» **INFORMATION SUPPLIED**:
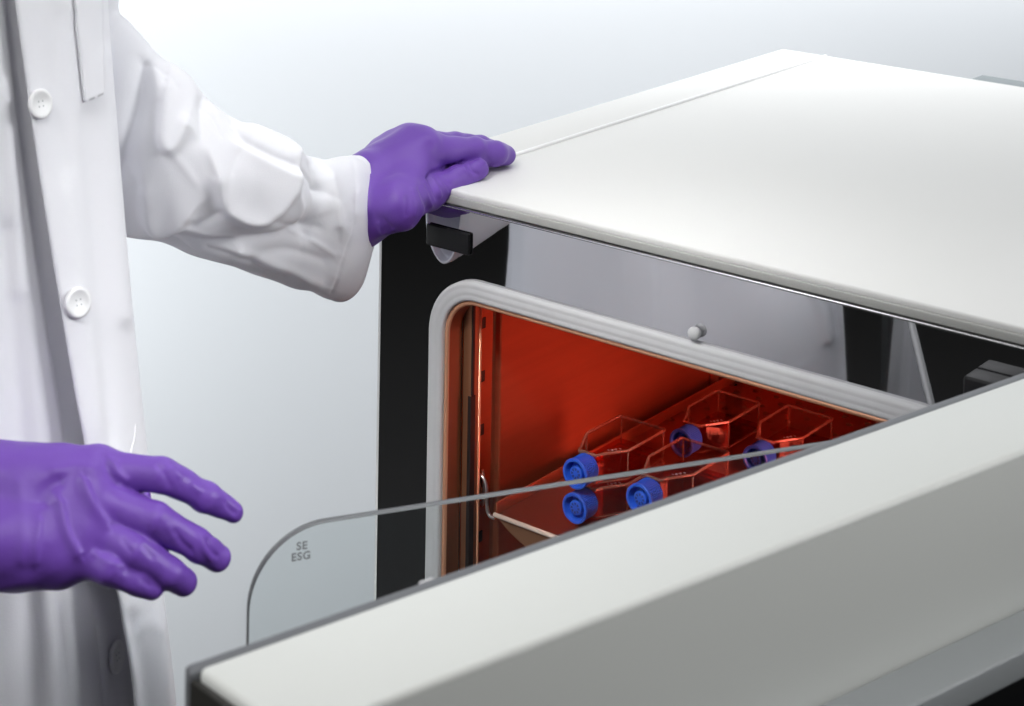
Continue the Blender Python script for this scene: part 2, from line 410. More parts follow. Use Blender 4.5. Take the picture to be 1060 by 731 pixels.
bmesh.ops.solidify(bm, geom=list(bm.faces), thickness=0.003)
bm_obj('front_frame', bm, M['mirror'], inc)
ring('gasket', [(0.0, 0.0), (0.0, -0.004), (0.001, -0.0056), (0.0035, -0.0062), (0.005, -0.0058), (0.006, -0.0060), (0.0078, -0.0064), (0.0098, -0.0064), (0.011, -0.0060), (0.012, -0.0060), (0.0135, -0.0063), (0.0155, -0.0060), (0.0166, -0.0045), (0.0168, 0.0)], M['gasket'], inc)
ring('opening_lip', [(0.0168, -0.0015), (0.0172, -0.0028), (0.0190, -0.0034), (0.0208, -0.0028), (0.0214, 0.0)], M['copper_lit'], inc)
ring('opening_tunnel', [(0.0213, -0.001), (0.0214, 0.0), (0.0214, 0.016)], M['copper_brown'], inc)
# chamber liner (left wall with its mounting channel, back, right, floor, ceiling)
cz0, cz1 = 0.20, 0.853
plan = [(0.0915, 0.0165), (0.0925, 0.030), (0.0925, 0.0575), (0.0945, 0.0595), (0.0990, 0.0602), (0.1000, 0.0615), (0.1000, 0.449), (0.105, 0.456), (0.545, 0.456), (0.558, 0.445), (0.568, 0.02)]
V, Fc = [], []
nzc = 2
for x, y in plan:
    for k in range(nzc): V.append((x, y, cz0 + (cz1 - cz0) * k / (nzc - 1)))
for i in range(len(plan) - 1): Fc.append((2 * i, 2 * i + 1, 2 * i + 3, 2 * i + 2))
b0 = len(V)
V += [(x, y, cz0) for x, y in plan] + [(x, y, cz1) for x, y in plan]; L = len(plan)
Fc.append(tuple(b0 + i for i in range(L))); Fc.append(tuple(b0 + L + i for i in range(L))[::-1])
mesh_obj('chamber', V, Fc, M['copper'], inc, smooth=False)
# front mounting post with keyhole slot
prism('mounting_post', [(0.0918, 0.0168), (0.1010, 0.0168), (0.1018, 0.0285), (0.0935, 0.0285)], cz0 + 0.002, cz1 - 0.001, M['copper_brown'], inc, 0.0008)
V, Fc = tube_mesh([[(0.1012, 0.0287, cz0 + 0.002), (0.1012, 0.0287, 0.5), (0.1012, 0.0287, cz1 - 0.001)]], 0.0016, 10)
mesh_obj('post_edge', V, Fc, M['copper_lit'], inc)
bm = bmesh.new()
bm_box(bm, (0.0985, 0.0158, cz0 + 0.01), (0.1022, 0.0226, 0.765), 0.0004); bm_box(bm, (0.0985, 0.0172, 0.7655), (0.1024, 0.0206, 0.851), 0.0004)
bm_obj('keyhole_slot', bm, M['slot'], inc)
for z in np.arange(0.533, 0.84, 0.048):
    box('rail_slot', (0.0918, 0.0415, z - 0.005), (0.0931, 0.0470, z + 0.005), M['slot'], inc, 0.0005)
# rear duct: a slim perforated cover in the far left corner
bm = bmesh.new(); bm_box(bm, (0.1005, 0.4165, cz0 + 0.001), (0.112, 0.432, cz1 - 0.001), 0.002); bm_box(bm, (0.1005, 0.440, cz0 + 0.001), (0.132, 0.4555, cz1 - 0.001), 0.002)
bm_obj('rear_duct', bm, M['copper'], inc, True, 35)
for z in np.arange(0.66, 0.80, 0.02): box('duct_slot', (0.117, 0.4388, z - 0.006), (0.127, 0.4402, z + 0.006), M['slot'], inc, 0.0005)
box('upper_bracket', (0.0935, 0.034, 0.838), (0.099, 0.055, 0.8505), M['copper_lit'], inc, 0.002)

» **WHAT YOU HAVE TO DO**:
Among the lines of the material, find those that hold the word "ring" and copy them.

» **TASK ANSWER**:
ring('gasket', [(0.0, 0.0), (0.0, -0.004), (0.001, -0.0056), (0.0035, -0.0062), (0.005, -0.0058), (0.006, -0.0060), (0.0078, -0.0064), (0.0098, -0.0064), (0.011, -0.0060), (0.012, -0.0060), (0.0135, -0.0063), (0.0155, -0.0060), (0.0166, -0.0045), (0.0168, 0.0)], M['gasket'], inc)
ring('opening_lip', [(0.0168, -0.0015), (0.0172, -0.0028), (0.0190, -0.0034), (0.0208, -0.0028), (0.0214, 0.0)], M['copper_lit'], inc)
ring('opening_tunnel', [(0.0213, -0.001), (0.0214, 0.0), (0.0214, 0.016)], M['copper_brown'], inc)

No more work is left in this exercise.